Autre avantage financier: le droit commercial israélien n'exige pas le moindre capital pour la constitution d'une société. En fait, la plupart des sociétés en Israël sont fondées avec un capital de quelques dollars et l'argent nécessaire est fourni sous forme de prêts des actionnaires. Le droit israélien n'impose pas non plus le recours à un expert-comptable; le compte-rendu annuel qu'une société est tenue de présenter au registre des sociétés (tant qu'il ne s'agit pas d'une entreprise publique) ne comporte que quelques détails élémentaires, comme l'adresse officielle du bureau, etc.
Il reste un agent supplémentaire (en sus des autorités fiscales et du registre des sociétés déjà mentionnés) dont il faut tenir compte lorsqu'on désire se servir d'une société constituée en Israël comme élément de paradis fiscal; il s'agit du département de Contrôle des changes de la Banque d'Israël. On sait qu'il y a en Israël un strict contrôle des changes depuis l'établissement de l'État en 1948 (qui existait en fait déjà du temps du mandat britannique). Conformément aux règles stipulées par ce contrôle, une société constituée en Israël doit obtenir un permis spécial afin d'opérer à l'extérieur du pays. De nos jours, sous certaines conditions, on peut obtenir un tel permis.
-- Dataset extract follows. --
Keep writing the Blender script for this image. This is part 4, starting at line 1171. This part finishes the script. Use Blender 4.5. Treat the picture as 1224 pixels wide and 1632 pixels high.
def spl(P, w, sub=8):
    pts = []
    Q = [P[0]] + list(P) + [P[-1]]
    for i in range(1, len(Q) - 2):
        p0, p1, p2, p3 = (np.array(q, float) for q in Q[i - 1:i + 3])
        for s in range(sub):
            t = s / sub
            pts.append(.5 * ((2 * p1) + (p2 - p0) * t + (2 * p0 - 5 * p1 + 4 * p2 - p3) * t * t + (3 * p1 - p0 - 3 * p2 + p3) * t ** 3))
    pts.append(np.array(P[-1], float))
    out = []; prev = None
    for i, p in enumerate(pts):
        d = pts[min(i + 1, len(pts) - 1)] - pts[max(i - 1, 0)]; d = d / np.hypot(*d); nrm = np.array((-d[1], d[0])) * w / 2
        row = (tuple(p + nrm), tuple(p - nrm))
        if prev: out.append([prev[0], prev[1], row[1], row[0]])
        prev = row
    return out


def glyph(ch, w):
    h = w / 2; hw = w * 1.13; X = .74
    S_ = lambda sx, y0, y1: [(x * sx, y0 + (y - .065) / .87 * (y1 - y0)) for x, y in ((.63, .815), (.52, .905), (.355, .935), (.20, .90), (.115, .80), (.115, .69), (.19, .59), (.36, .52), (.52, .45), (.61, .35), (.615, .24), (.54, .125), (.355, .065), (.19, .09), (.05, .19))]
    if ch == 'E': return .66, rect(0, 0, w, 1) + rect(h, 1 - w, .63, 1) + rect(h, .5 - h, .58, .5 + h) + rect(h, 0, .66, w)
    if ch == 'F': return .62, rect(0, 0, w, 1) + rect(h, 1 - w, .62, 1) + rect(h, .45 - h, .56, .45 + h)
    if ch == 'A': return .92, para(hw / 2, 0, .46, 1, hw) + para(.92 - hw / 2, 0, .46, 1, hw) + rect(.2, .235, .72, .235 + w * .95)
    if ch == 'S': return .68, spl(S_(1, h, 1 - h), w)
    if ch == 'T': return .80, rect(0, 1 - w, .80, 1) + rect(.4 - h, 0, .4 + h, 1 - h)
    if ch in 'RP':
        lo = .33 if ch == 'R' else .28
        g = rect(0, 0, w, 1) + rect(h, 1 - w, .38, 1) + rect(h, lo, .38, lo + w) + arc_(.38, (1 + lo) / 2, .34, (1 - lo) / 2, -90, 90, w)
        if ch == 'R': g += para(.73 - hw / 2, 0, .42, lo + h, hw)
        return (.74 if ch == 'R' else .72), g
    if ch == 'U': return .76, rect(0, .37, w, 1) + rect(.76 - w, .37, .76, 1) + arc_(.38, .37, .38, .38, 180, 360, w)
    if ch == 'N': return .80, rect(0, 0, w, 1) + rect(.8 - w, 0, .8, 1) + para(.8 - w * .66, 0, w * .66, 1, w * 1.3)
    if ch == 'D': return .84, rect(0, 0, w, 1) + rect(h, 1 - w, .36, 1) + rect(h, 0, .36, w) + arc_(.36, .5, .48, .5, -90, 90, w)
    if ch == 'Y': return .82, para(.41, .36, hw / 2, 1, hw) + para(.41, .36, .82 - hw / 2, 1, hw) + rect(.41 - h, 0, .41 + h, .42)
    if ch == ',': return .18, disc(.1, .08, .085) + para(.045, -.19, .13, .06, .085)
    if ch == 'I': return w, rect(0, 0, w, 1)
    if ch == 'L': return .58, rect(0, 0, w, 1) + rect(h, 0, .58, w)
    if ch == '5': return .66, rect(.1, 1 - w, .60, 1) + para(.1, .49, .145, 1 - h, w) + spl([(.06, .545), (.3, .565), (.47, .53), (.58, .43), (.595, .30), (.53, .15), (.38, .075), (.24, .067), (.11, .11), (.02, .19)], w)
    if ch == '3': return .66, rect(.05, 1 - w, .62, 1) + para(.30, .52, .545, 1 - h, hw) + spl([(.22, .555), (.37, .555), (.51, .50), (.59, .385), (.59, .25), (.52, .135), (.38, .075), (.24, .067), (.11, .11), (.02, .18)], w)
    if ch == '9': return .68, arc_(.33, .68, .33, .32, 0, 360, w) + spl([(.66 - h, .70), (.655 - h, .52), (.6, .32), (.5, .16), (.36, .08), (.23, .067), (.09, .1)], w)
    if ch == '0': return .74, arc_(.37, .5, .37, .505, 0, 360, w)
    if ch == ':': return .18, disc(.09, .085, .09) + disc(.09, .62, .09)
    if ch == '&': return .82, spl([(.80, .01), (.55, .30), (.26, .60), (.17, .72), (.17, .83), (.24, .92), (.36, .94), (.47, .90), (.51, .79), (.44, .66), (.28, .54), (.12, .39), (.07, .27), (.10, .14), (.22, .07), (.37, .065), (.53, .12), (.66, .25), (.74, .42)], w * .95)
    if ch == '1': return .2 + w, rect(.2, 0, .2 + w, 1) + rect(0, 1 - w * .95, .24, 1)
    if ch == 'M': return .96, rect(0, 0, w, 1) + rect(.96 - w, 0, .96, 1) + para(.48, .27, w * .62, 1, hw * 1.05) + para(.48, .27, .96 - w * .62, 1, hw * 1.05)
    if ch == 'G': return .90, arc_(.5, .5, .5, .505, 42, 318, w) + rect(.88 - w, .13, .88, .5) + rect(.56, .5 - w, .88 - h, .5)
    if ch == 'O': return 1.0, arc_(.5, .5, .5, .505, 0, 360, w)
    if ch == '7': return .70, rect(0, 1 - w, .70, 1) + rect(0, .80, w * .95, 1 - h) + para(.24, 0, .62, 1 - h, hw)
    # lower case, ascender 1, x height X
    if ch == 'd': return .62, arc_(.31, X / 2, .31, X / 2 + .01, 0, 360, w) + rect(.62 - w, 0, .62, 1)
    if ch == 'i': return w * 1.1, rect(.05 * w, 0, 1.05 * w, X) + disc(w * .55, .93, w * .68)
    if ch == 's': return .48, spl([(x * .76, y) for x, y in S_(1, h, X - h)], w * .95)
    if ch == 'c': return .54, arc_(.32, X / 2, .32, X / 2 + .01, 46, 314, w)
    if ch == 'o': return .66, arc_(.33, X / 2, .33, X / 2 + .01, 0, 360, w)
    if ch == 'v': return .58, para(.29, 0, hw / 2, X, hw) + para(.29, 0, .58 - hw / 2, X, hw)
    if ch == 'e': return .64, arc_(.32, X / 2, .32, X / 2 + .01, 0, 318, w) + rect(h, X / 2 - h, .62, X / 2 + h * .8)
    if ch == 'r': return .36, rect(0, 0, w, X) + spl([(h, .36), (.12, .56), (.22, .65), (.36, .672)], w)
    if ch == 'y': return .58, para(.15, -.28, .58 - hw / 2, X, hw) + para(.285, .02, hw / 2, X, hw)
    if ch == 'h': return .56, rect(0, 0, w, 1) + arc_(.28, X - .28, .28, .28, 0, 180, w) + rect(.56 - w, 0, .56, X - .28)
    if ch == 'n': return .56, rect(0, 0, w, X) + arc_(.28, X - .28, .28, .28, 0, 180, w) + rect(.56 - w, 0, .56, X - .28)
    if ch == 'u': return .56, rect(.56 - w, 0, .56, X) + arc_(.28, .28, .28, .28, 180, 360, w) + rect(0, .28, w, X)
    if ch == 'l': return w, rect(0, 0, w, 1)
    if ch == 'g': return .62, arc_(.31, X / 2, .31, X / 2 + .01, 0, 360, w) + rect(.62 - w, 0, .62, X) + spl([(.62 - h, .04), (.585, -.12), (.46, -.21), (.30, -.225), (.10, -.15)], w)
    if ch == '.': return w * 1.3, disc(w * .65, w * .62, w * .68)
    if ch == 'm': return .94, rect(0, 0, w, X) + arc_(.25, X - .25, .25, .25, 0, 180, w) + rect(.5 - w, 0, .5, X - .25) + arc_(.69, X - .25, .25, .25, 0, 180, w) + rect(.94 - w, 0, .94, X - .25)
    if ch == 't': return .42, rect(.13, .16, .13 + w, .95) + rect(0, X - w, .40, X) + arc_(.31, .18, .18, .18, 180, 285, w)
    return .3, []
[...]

Pour conclure, j'aimerais souligner un point central: tout ce qui a été dit ici ne concerne pas les actionnaires d'une société israélienne qui sont eux-mêmes citoyens d'Israël. Etat de choses qui m'amène à méditer sur le verset 21 dans Lévitique XXIV: "Une même législation vous régira, étrangers comme nationaux; car je suis l'Éternel, votre D' à tous." Il me semble que le principe d'égalité entre Israéliens et étrangers est enfreint dans un sens inattendu: ce sont les étrangers qui se trouvent favorisés par rapport aux habitants du pays, du moins en ce qui concerne les lois fiscales.